The people who will love this book the most are the ones who love Young's take on popular characters. Seeing Young draw "Paper Girls" and "Saga" and "The Walking Dead" should be enough of a selling point to make this book a success. But this isn't recasting them as babies. This is just drawing them in Young's cartoonier style and then having fun at their expense for a panel or a page or three.

Then Gert kills them on the last panel. And you laugh.

The plot is paper thin, but nobody will want this book hoping for a shocking twist ending. They'll pick this one up at FCBD for the victory lap of modern Image Comics' excellence, and a few good laughs. It's a lot of fun with a lot of solid jokes that work for both Gert and the worlds she's entering.

"Kid Savage"

kid savage FCBD
(Photo: Joe Kelly, ILYA, and Gary Caldwell)

If you're upset that Image isn't doing something to move comics forward and to provide something for the brand new comics fans that Free Comic Book Day is theoretically for, then you can look towards their other FCBD offering, "Kid Savage."

This book is really the opening pages of a new graphic novel by Joe Kelly (writer), ILYA (artist), Gary Caldwell (colorist), and Thomas Mauer (letterer) that is scheduled to be released the week before FCBD.

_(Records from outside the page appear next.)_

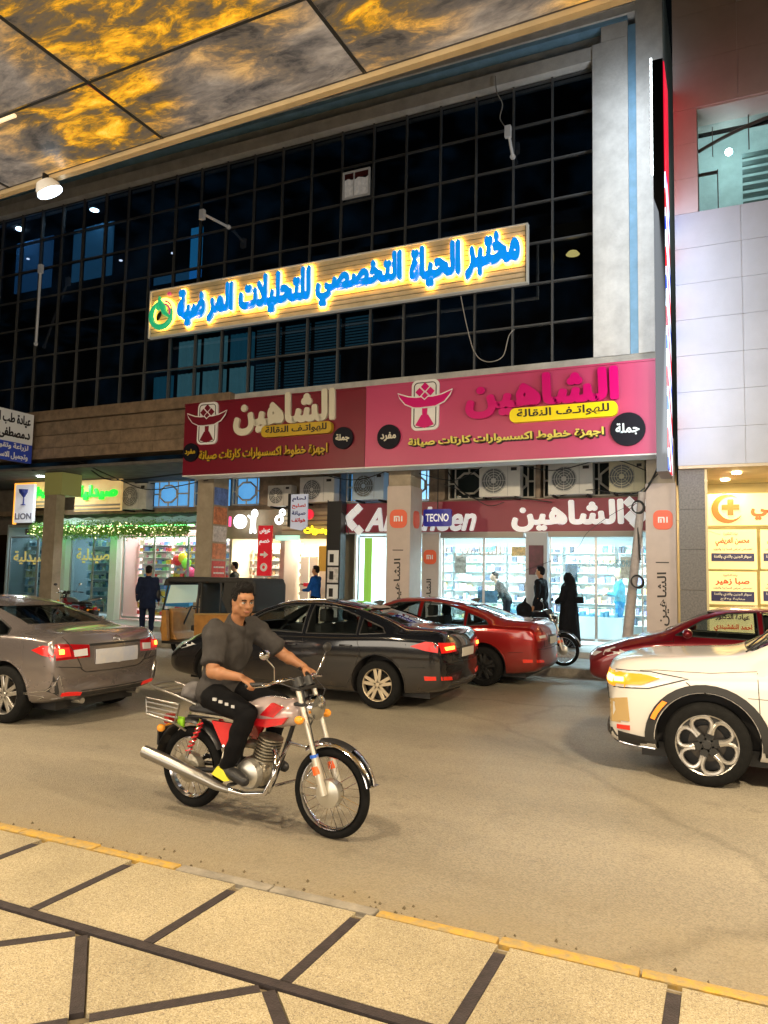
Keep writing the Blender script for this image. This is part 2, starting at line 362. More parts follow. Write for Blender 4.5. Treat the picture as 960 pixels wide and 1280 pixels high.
# the lattice of squares set on their corners inside the strip
def poly_slab(name, pts, z0, z1, m, shrink=.0):
    c = sum((Vector((*p, 0)) for p in pts), Vector())/len(pts)
    q = [(p[0]+(c.x-p[0])*shrink, p[1]+(c.y-p[1])*shrink) for p in pts]
    return obj(name, B().prism(q, z0, z1, 'z'), m, pav)
a0 = .5
for k in range(-9, 3):
    cx = -2.7+k*1.0
    for row in range(0, 3):
        yt = 2.665-row*1.0
        T_, Rr, Lf, Bt = (cx, yt), (cx+.5, yt-.5), (cx-.5, yt-.5), (cx, yt-1.0)
        poly_slab('slab', [T_, Rr, Bt, Lf], .1, .15, TERR, .075)
        poly_slab('slab', [(cx+.04, yt), (cx+.96, yt), (cx+.5, yt-.46)], .1, .1502, TERR, .03)
        if row:
            poly_slab('slab', [(cx+.5, yt+.46), (cx+.96, yt), (cx+.04, yt)], .1, .1498, TERR, .03)
        for (p, q) in ((T_, Rr), (T_, Lf), (Rr, Bt), (Lf, Bt)):
            d = Vector((q[0]-p[0], q[1]-p[1])).normalized(); nn = Vector((-d.y, d.x))*.026
            P = Vector(p)+d*.03; Q = Vector(q)-d*.045
            obj('dark_strip', B().prism([(P.x+nn.x, P.y+nn.y), (Q.x+nn.x, Q.y+nn.y), (Q.x-nn.x, Q.y-nn.y), (P.x-nn.x, P.y-nn.y)], .1, .1522, 'z'), DARKST, pav)
# near kerb: stones one metre long, painted yellow with a bare stretch
x = -14.0
while x < 8:
    bare = -3.0 < x+.3 < -1.75 or x < -9
    l = .62
    obj('kerb_stone', B().box(x+.004, x+l-.004, 3.452, 3.535+random.uniform(-.012, .008), -.05, .147+random.uniform(-.004, .004), bev=.014), CONC if bare else YEL, pav, 40)
    x += l
obj('kerb_joint', B().box(-14, 8, 3.44, 3.52, -.05, .12), CONC, pav)
# grit and scraps swept against the near kerb
rg = random.Random(11); vs = []; fs = []
for i in range(1500):
    X_, Y_ = rg.uniform(-7, 1.2), 3.56+abs(rg.gauss(0, .14)); s_ = rg.uniform(.004, .014); k = len(vs)
    vs += [(X_-s_, Y_, 0), (X_+s_*.6, Y_-s_, 0), (X_+s_*.5, Y_+s_, 0), (X_, Y_, s_*1.3)]; fs += [(k, k+1, k+3), (k+1, k+2, k+3), (k+2, k, k+3), (k, k+2, k+1)]
go = obj('grit', B().raw(vs, fs), mat('grit', (.2, .16, .1), .9, var=.5, vscale=30)); tag(go, 'grit and small stones lying in the gutter along the near kerb', 'grit', kind='stuff')
# far pavement, its kerb and the raised arcade floor
TILE = mat('far_pavement_tile', (.32, .31, .3), .5, var=.25, vscale=3, bump=.2)
fp = struct('far_pavement', B().box(-60, 14, 14.42, 16.2, -.04, .14), mat('mortar', (.2, .16, .1), .9))
x = -24
while x < 4:
    for yy in (14.44, 15.04, 15.64):
        obj('paving_tile', B().box(x+.004, x+.746, yy, yy+.59, .1, .152+random.uniform(0, .002)), TILE, fp)
    x += .75
x = -24
while x < 4:
    obj('kerb_stone', B().box(x+.005, x+.995, 14.2, 14.43, -.05, .156, bev=.012), CONC, fp, 40); x += 1.0
af = struct('arcade_floor', B().box(-60, 14, 16.22, 24, -.04, .28), mat('arcade_stone', (.45, .45, .44), .35, var=.2, vscale=2))
# ================================================================ canopy over the camera
def painted():
    m = mat('cloud_print', (.5, .3, .05), .35)
    nt, N, L, p = nodes(m)
    tc = N.new('ShaderNodeTexCoord')
    mp = N.new('ShaderNodeMapping'); mp.inputs['Rotation'].default_value = (0, 0, .55); mp.inputs['Scale'].default_value = (1.1, 2.6, 1); oi_ = N.new('ShaderNodeObjectInfo'); ov = N.new('ShaderNodeVectorMath'); ov.operation = 'SCALE'; ov.inputs[0].default_value = (9, 5, 0); L(oi_.outputs['Random'], ov.inputs['Scale']); oa = N.new('ShaderNodeVectorMath'); L(ov.outputs[0], oa.inputs[0]); L(tc.outputs['Object'], oa.inputs[1]); L(oa.outputs[0], mp.inputs[0])
    w = N.new('ShaderNodeTexNoise'); w.inputs['Scale'].default_value = 1.1; w.inputs['Detail'].default_value = 5; L(mp.outputs[0], w.inputs[0])
    ad = N.new('ShaderNodeVectorMath'); ad.operation = 'MULTIPLY_ADD'; ad.inputs[1].default_value = (.8, .8, .8); L(w.outputs['Color'], ad.inputs[0]); L(mp.outputs[0], ad.inputs[2])
    n = N.new('ShaderNodeTexNoise'); n.inputs['Scale'].default_value = 2.1; n.inputs['Detail'].default_value = 15; n.inputs['Roughness'].default_value = .7; n.normalize = True; n.inputs['Distortion'].default_value = .15; L(ad.outputs[0], n.inputs[0])
    r = N.new('ShaderNodeValToRGB'); c = r.color_ramp
    c.elements[0].position = .36; c.elements[0].color = (.022, .02, .017, 1); c.elements[1].position = .73; c.elements[1].color = (1, .68, .16, 1)
    for ps, co in ((.43, (.075, .062, .05, 1)), (.49, (.12, .08, .03, 1)), (.55, (.4, .2, .012, 1)), (.62, (.8, .42, .02, 1))):
        e = c.elements.new(ps); e.color = co
    L(n.outputs[0], r.inputs[0])
    g = N.new('ShaderNodeTexNoise'); g.inputs['Scale'].default_value = .55; g.inputs['Detail'].default_value = 3; L(oa.outputs[0], g.inputs[0])
    gm = N.new('ShaderNodeMapRange'); gm.inputs[1].default_value = .38; gm.inputs[2].default_value = .52; L(g.outputs[0], gm.inputs[0])
    r2 = N.new('ShaderNodeValToRGB'); c = r2.color_ramp; c.elements[0].position = .35; c.elements[0].color = (.03, .03, .034, 1); c.elements[1].position = .72; c.elements[1].color = (.3, .26, .22, 1)
    L(n.outputs[0], r2.inputs[0])
    mx = N.new('ShaderNodeMixRGB'); L(gm.outputs[0], mx.inputs[0]); L(r2.outputs[0], mx.inputs[1]); L(r.outputs[0], mx.inputs[2])
    L(mx.outputs[0], p.inputs['Base Color']); L(mx.outputs[0], p.inputs['Emission Color']); p.inputs['Emission Strength'].default_value = .8
    return m
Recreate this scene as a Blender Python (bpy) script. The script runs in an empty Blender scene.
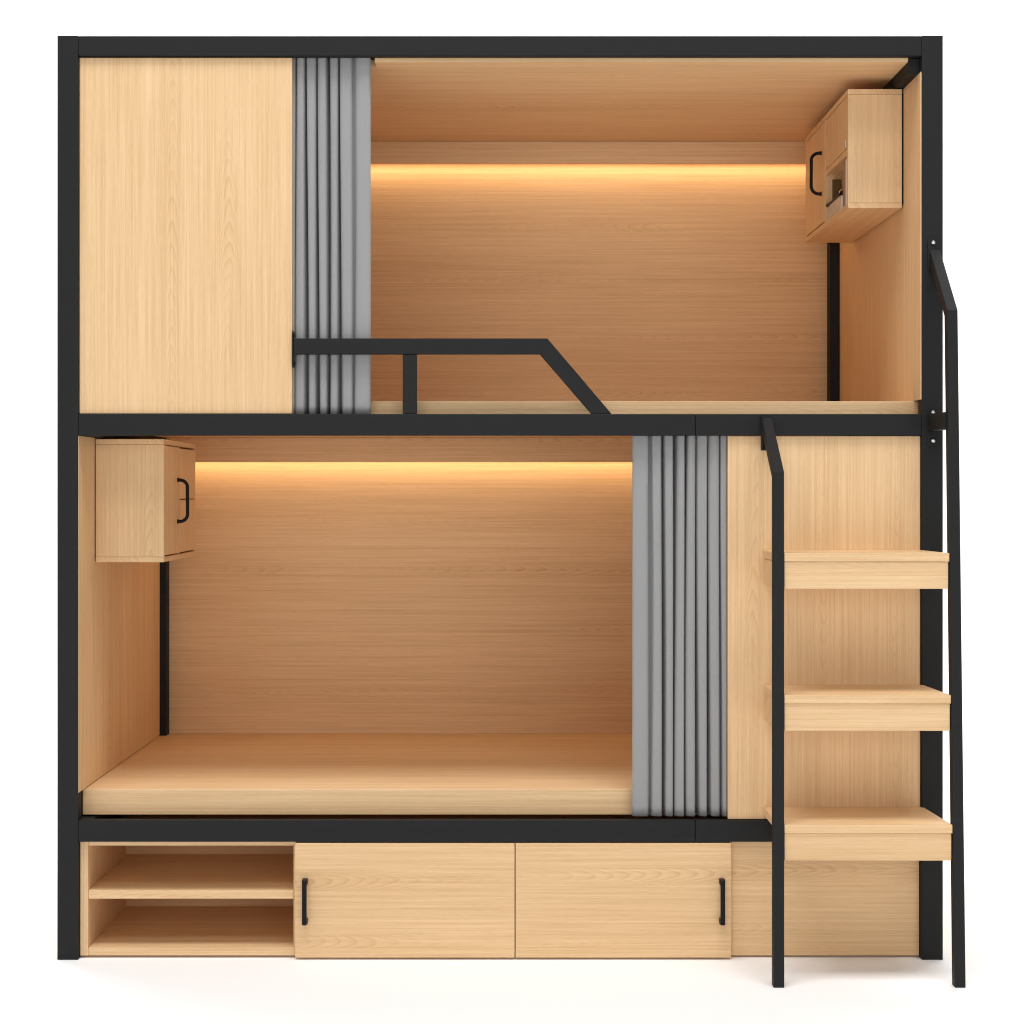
import bpy, bmesh, math
from mathutils import Vector

C = bpy.context.scene.collection
S = 0.0023            # metres per design unit
D = 3.8               # camera distance to the front plane of the bed
ZF = 468.0            # camera height above the floor in design units


def W(u, v, d):
    """design units (right, above eye level) and depth in metres -> world"""
    return Vector((u * S, d, (v + ZF) * S))


# ------------------------------------------------------------------ materials
def new_mat(name):
    m = bpy.data.materials.new(name)
    m.use_nodes = True
    nt = m.node_tree
    return m, nt, nt.nodes["Principled BSDF"]


def wood(name, axis, light=(0.805, 0.563, 0.320), dark=(0.560, 0.330, 0.150)):
    m, nt, bs = new_mat(name)
    N, L = nt.nodes.new, nt.links.new

    def math_(op, a, b=None, c=None):
        n = N("ShaderNodeMath"); n.operation = op
        for i, x in enumerate((a, b, c)):
            if x is None:
                continue
            if isinstance(x, (int, float)):
                n.inputs[i].default_value = x
            else:
                L(x, n.inputs[i])
        return n.outputs[0]

    tc = N("ShaderNodeTexCoord"); sx = N("ShaderNodeSeparateXYZ")
    L(tc.outputs["Object"], sx.inputs[0])
    oi = N("ShaderNodeObjectInfo")
    rnd = oi.outputs["Random"]
    X, Y, Z = sx.outputs
    if axis == "X":
        al, ac = X, math_("ADD", Z, math_("MULTIPLY", Y, 0.62))
    elif axis == "Z":
        al, ac = Z, math_("ADD", X, math_("MULTIPLY", Y, 0.62))
    else:
        al, ac = Y, math_("ADD", X, math_("MULTIPLY", Z, 0.62))
    ac = math_("ADD", ac, math_("MULTIPLY", rnd, 7.31))
    al = math_("ADD", al, math_("MULTIPLY", rnd, 23.7))

    def vec(a, b, c=0.0):
        n = N("ShaderNodeCombineXYZ")
        for i, x in enumerate((a, b, c)):
            if isinstance(x, (int, float)):
                n.inputs[i].default_value = x
            else:
                L(x, n.inputs[i])
        return n.outputs[0]

    def noise(v, detail=2.0, rough=0.5, scale=1.0):
        n = N("ShaderNodeTexNoise"); n.inputs["Scale"].default_value = scale
        n.inputs["Detail"].default_value = detail; n.inputs["Roughness"].default_value = rough
        L(v, n.inputs["Vector"])
        return n.outputs["Fac"]

    def sc(x, k):
        return math_("MULTIPLY", x, k)

    # veneer leaves: strips with nested arches of a plain-sawn log down the middle, straight fibres beside them
    wl = 0.158
    warp = sc(math_("SUBTRACT", noise(vec(sc(ac, 4), sc(al, 1.1), 3.0), 2), 0.5), 0.030)
    a2 = math_("DIVIDE", math_("ADD", ac, warp), wl)
    idn = math_("FLOOR", a2)

    def white(k):
        n = N("ShaderNodeTexWhiteNoise"); n.noise_dimensions = "1D"
        L(math_("ADD", idn, math_("ADD", k, math_("SNAP", sc(rnd, 97.0), 1.0))), n.inputs["W"])
        return n.outputs["Value"]
    r1, r2 = white(0.37), white(41.9)
    q = math_("ADD", sc(math_("SUBTRACT", math_("SUBTRACT", a2, idn), 0.5), wl), sc(math_("SUBTRACT", r2, 0.5), 0.05))
    sgn = math_("SUBTRACT", sc(math_("GREATER_THAN", r1, 0.5), 2.0), 1.0)
    wob = sc(noise(vec(sc(ac, 30), sc(al, 2.2), 7.0), 2), 2.6)
    lowph = sc(noise(vec(sc(idn, 3.3), sc(al, 1.0), 17.0), 2), 9.0)
    ph = math_("ADD", math_("ADD", math_("DIVIDE", math_("ADD", math_("MULTIPLY", al, sgn), sc(math_("MULTIPLY", q, q), 300.0)), 0.048),
                            math_("ADD", wob, lowph)), sc(r2, 9.0))
    saw = math_("FRACT", ph)
    ring = N("ShaderNodeValToRGB")
    e = ring.color_ramp.elements
    e[0].position = 0.0; e[0].color = (0.0, 0.0, 0.0, 1)
    e[1].position = 1.0; e[1].color = (0.0, 0.0, 0.0, 1)
    k = e.new(0.55); k.color = (0.22, 0.22, 0.22, 1)
    k = e.new(0.86); k.color = (0.95, 0.95, 0.95, 1)
    L(saw, ring.inputs[0])
    fade = N("ShaderNodeMapRange"); fade.interpolation_type = "SMOOTHSTEP"
    L(math_("ABSOLUTE", q), fade.inputs["Value"])
    fade.inputs["From Min"].default_value = 0.012; fade.inputs["From Max"].default_value = 0.036
    fade.inputs["To Min"].default_value = 1.0; fade.inputs["To Max"].default_value = 0.0
    gate = N("ShaderNodeMapRange"); gate.interpolation_type = "SMOOTHSTEP"
    L(noise(vec(sc(idn, 1.7), sc(al, 2.1), 23.0), 2), gate.inputs["Value"])
    gate.inputs["From Min"].default_value = 0.38; gate.inputs["From Max"].default_value = 0.66
    gate.inputs["To Min"].default_value = 0.12; gate.inputs["To Max"].default_value = 1.15
    ringamt = math_("MULTIPLY", math_("MULTIPLY", ring.outputs[0], fade.outputs[0]), math_("MULTIPLY", gate.outputs[0], math_("ADD", 0.45, sc(r1, 0.75))))
    fib = noise(vec(sc(ac, 270), sc(al, 3.2), 0.0), 3, 0.6)
    fib2 = noise(vec(sc(ac, 120), sc(al, 0.9), 5.0), 3, 0.55)
    low = noise(vec(sc(ac, 8), sc(al, 0.8), 2.0), 2)
    fleck = noise(vec(sc(ac, 420), sc(al, 38), 9.0), 1)
    val = math_("ADD", sc(ringamt, 0.33),
                math_("ADD", sc(math_("SUBTRACT", fib, 0.36), 1.15),
                      math_("ADD", sc(math_("SUBTRACT", fib2, 0.38), 0.75),
                            math_("ADD", sc(math_("SUBTRACT", low, 0.45), 0.35),
                                  math_("ADD", sc(math_("SUBTRACT", r1, 0.5), 0.10), sc(math_("SUBTRACT", fleck, 0.5), 0.34))))))
    mix = N("ShaderNodeMix"); mix.data_type = "RGBA"; mix.clamp_factor = True
    L(val, mix.inputs[0])
    mix.inputs[6].default_value = (*light, 1)
    mix.inputs[7].default_value = (*dark, 1)
    L(mix.outputs[2], bs.inputs["Base Color"])
    bs.inputs["Roughness"].default_value = 0.52
    bs.inputs["Specular IOR Level"].default_value = 0.22
    bp = N("ShaderNodeBump"); bp.inputs["Strength"].default_value = 0.10; bp.inputs["Distance"].default_value = 0.001
    L(fib, bp.inputs["Height"]); L(bp.outputs[0], bs.inputs["Normal"])
    return m


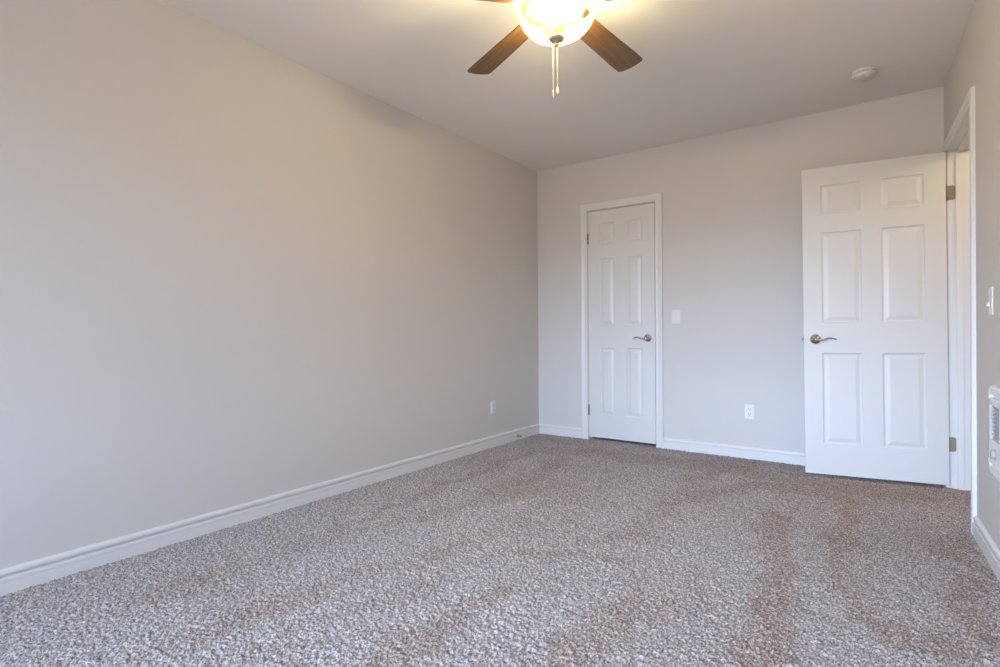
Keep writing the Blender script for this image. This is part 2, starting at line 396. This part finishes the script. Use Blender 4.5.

This is the story of a prehistoric caveboy type surviving in the wild with his two-headed pet while fending off the crazy sharp-toothed animals who want to make him their next meal. Then, a bright streak in the sky and a crash brings something new to his world, the likes of which he's never seen.

It'll probably read better as a completed work. The pacing is a bit weird as a 30 page preview. It starts as one story, then suddenly shifts to another one, then the story stops suddenly, just as we get a hint that maybe the two stories are connected in an unbelievable and senses-shattering way.

There is enough in this sample to make me interested in the graphic novel, so it did its job for me. If I were a comics newbie, would this appeal to me enough to buy the full book? I'm not sure. There's plenty of meat on these bones, but the bones are coming from three different places, and there's two completely different tones at the start.

I can definitely see it appealing to the kinds of kids who are growing up on all those tween sit-coms on Disney and Nickelodeon, not to mention the tv movies those actors inevitably star in later. There's a family dynamic introduced in the second half that'll feel right at home there.

The thing that gets me over the hump of the story's structure as a single issue is that I like ILYA's art so much that I want to read the rest of the book. There's great animation to the characters, with strong emotions on their faces. It makes it easy to follow and enjoy the story, whatever it is.

Caldwell's colors also make the book approachable. They're fairly simple, without too many Photoshop whizbang effects -- just appropriate and well chosen colors to tell the story and maintain the art as the star of the book.

It's an All Ages rating for this book, which also includes a preview of Gregg Schigiel's "Pix," fittingly. It'll be a free comic for you on Free Comic Book Day, and the graphic novel, in its entirety, will hopefully be on a shelf in the same store at the same time for $15.